* GIVEN INFORMATION:

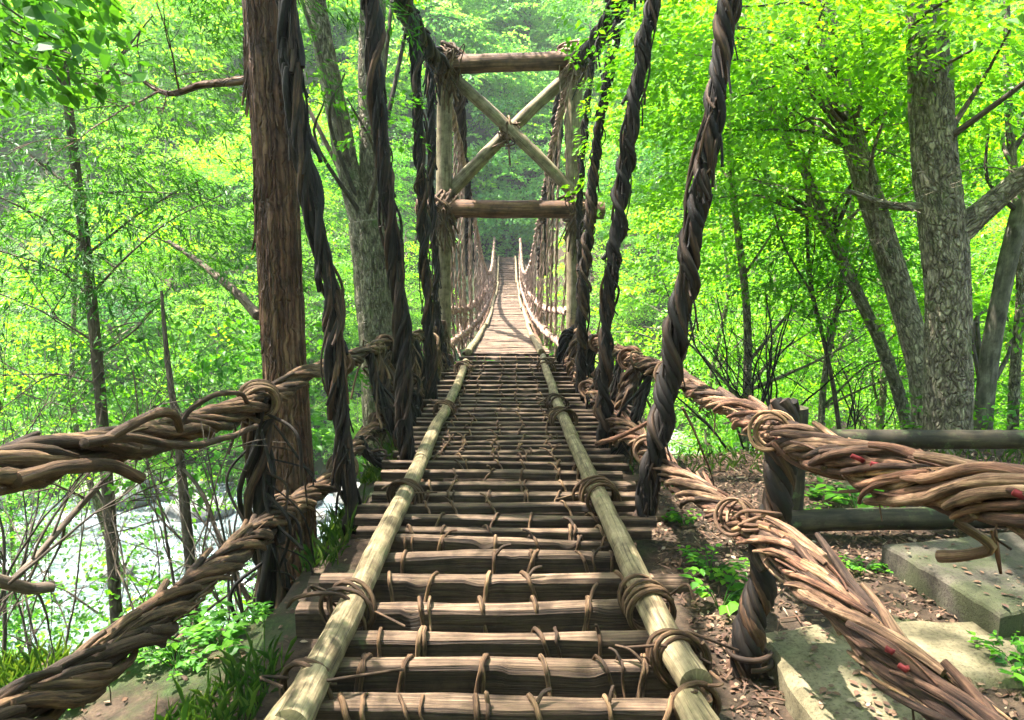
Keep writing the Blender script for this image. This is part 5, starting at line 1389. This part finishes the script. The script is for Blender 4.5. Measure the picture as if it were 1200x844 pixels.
# leafy ground cover on the slopes
gm = MB()
def cover(n, xr, yr, key, seed, lo=.1, hi=.7, cond=None):
    rg = np.random.default_rng(seed); x = rg.uniform(*xr, n); y = rg.uniform(*yr, n)
    if cond is not None: k = cond(x, y); x, y = x[k], y[k]
    z = ground_h(x, y); k = z > RIVER_Z + .3; x, y, z = x[k], y[k], z[k]
    p = np.stack([x, y, z + rg.uniform(lo, hi, len(x))], -1)
    add_sprays(gm, p, rg.uniform(0, 6.28, len(p)), rg.uniform(-.3, .3, len(p)), TM(key), np.clip(.5 + .3 * rg.standard_normal(len(p)), 0, 1), rg)
cover(1500, (1.6, 16), (6.4, 16), 'maple_mid', 1, .05, .5)
cover(900, (-13, -2.2), (6.5, 13), 'maple_mid', 2, .05, .5)
cover(260, (-9, -2.6), (6.5, 11), 'maple_mid', 12, .5, 2.2)
cover(1500, (-24, -2.6), (23, 30), 'far', 5, .0, 1.6)
cover(1600, (-40, 40), (29, 44), 'far', 3, .0, 1.0, lambda x, y: (abs(x + .2) > 3.6) | (y < 33))
tag(gm.build('ground_cover', M['leaf_mid'], None, smooth=False), 'low leafy ground cover on the gorge slopes', 'ground cover', None, 'stuff')

# ------------------------------------------------------------------ moist air of the gorge
hm = bpy.data.materials.new('haze'); hm.use_nodes = True; nt = hm.node_tree
nt.nodes.remove(nt.nodes['Principled BSDF'])
pv = nt.nodes.new('ShaderNodeVolumePrincipled'); pv.inputs['Color'].default_value = (.86, .95, .93, 1); pv.inputs['Density'].default_value = HAZE; pv.inputs['Anisotropy'].default_value = .2
nt.links.new(pv.outputs[0], nt.nodes['Material Output'].inputs['Volume'])
mb = MB(); x0, x1, y0, y1, z0, z1 = -110, 110, -24, 112, -13, 90
mb.add([(x0, y0, z0), (x1, y0, z0), (x1, y1, z0), (x0, y1, z0), (x0, y0, z1), (x1, y0, z1), (x1, y1, z1), (x0, y1, z1)], [(0, 3, 2, 1), (4, 5, 6, 7), (0, 1, 5, 4), (1, 2, 6, 5), (2, 3, 7, 6), (3, 0, 4, 7)])
tag(mb.build('haze', hm, None, smooth=False), 'faint moist haze filling the wooded gorge', 'haze', None, 'stuff')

* STATED EXERCISE: Quote everything in the listing above exactly; pictures are the only thing to omit.

* EXERCISE RESPONSE:
Keep writing the Blender script for this image. This is part 5, starting at line 1389. This part finishes the script. The script is for Blender 4.5. Measure the picture as if it were 1200x844 pixels.
# leafy ground cover on the slopes
gm = MB()
def cover(n, xr, yr, key, seed, lo=.1, hi=.7, cond=None):
    rg = np.random.default_rng(seed); x = rg.uniform(*xr, n); y = rg.uniform(*yr, n)
    if cond is not None: k = cond(x, y); x, y = x[k], y[k]
    z = ground_h(x, y); k = z > RIVER_Z + .3; x, y, z = x[k], y[k], z[k]
    p = np.stack([x, y, z + rg.uniform(lo, hi, len(x))], -1)
    add_sprays(gm, p, rg.uniform(0, 6.28, len(p)), rg.uniform(-.3, .3, len(p)), TM(key), np.clip(.5 + .3 * rg.standard_normal(len(p)), 0, 1), rg)
cover(1500, (1.6, 16), (6.4, 16), 'maple_mid', 1, .05, .5)
cover(900, (-13, -2.2), (6.5, 13), 'maple_mid', 2, .05, .5)
cover(260, (-9, -2.6), (6.5, 11), 'maple_mid', 12, .5, 2.2)
cover(1500, (-24, -2.6), (23, 30), 'far', 5, .0, 1.6)
cover(1600, (-40, 40), (29, 44), 'far', 3, .0, 1.0, lambda x, y: (abs(x + .2) > 3.6) | (y < 33))
tag(gm.build('ground_cover', M['leaf_mid'], None, smooth=False), 'low leafy ground cover on the gorge slopes', 'ground cover', None, 'stuff')

# ------------------------------------------------------------------ moist air of the gorge
hm = bpy.data.materials.new('haze'); hm.use_nodes = True; nt = hm.node_tree
nt.nodes.remove(nt.nodes['Principled BSDF'])
pv = nt.nodes.new('ShaderNodeVolumePrincipled'); pv.inputs['Color'].default_value = (.86, .95, .93, 1); pv.inputs['Density'].default_value = HAZE; pv.inputs['Anisotropy'].default_value = .2
nt.links.new(pv.outputs[0], nt.nodes['Material Output'].inputs['Volume'])
mb = MB(); x0, x1, y0, y1, z0, z1 = -110, 110, -24, 112, -13, 90
mb.add([(x0, y0, z0), (x1, y0, z0), (x1, y1, z0), (x0, y1, z0), (x0, y0, z1), (x1, y0, z1), (x1, y1, z1), (x0, y1, z1)], [(0, 3, 2, 1), (4, 5, 6, 7), (0, 1, 5, 4), (1, 2, 6, 5), (2, 3, 7, 6), (3, 0, 4, 7)])
tag(mb.build('haze', hm, None, smooth=False), 'faint moist haze filling the wooded gorge', 'haze', None, 'stuff')